Para Pedro Henrique Reinaldo, membro do Conselho Federal da Ordem dos Advogados do Brasil (OAB), o Brasil sofreu "um golpe” há alguns anos, enquanto a sociedade brasileira "estava anestesiada por um falso crescimento econômico. Nós, os deputados, a oposição e a classe média fomos omissos por muitos anos, desde o mandato do ex-presidente Lula, e essa anestesia não nos fez perceber vários crimes. Agora há dois ex-tesoureiros na cadeia, mas falta o autor intelectual. Por isso, o modus operandi se perpetuou”.
Segundo o jurista Hamilton Dias de Souza, a nomeação do ex-presidente Luiz Inácio Lula da Silva para a chefia da Casa Civil da Presidência da República representa desvio de finalidade.
“Isso é grave, porque há crime de responsabilidade, por parte da presidente da República.

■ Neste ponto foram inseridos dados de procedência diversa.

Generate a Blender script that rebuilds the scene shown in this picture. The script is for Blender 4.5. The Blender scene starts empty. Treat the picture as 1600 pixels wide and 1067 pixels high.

Fala-se que não só Lula como outros ministros de Estados estão procurando deputados para oferecer cargos. Estão tentando comprar os senhores [parlamentares]”, afirmou Souza.
Governistas
Enquanto os juristas convidados pela oposição defendiam o impeachment, governistas anunciavam, no Salão Verde, o protocolo de assinaturas para a criação da já anunciada Frente Parlamentar Mista em Defesa da Democracia, com 186 deputados e 32 senadores.
Organizadora da lista, a presidente do PCdoB, deputada Luciana Santos (PE), disse que o trabalho do grupo será debater o significado do processo de impeachment.
“O que estará em jogo no domingo é um plebiscito: os que dizem sim, ou não, para a democracia”, afirmou a deputada.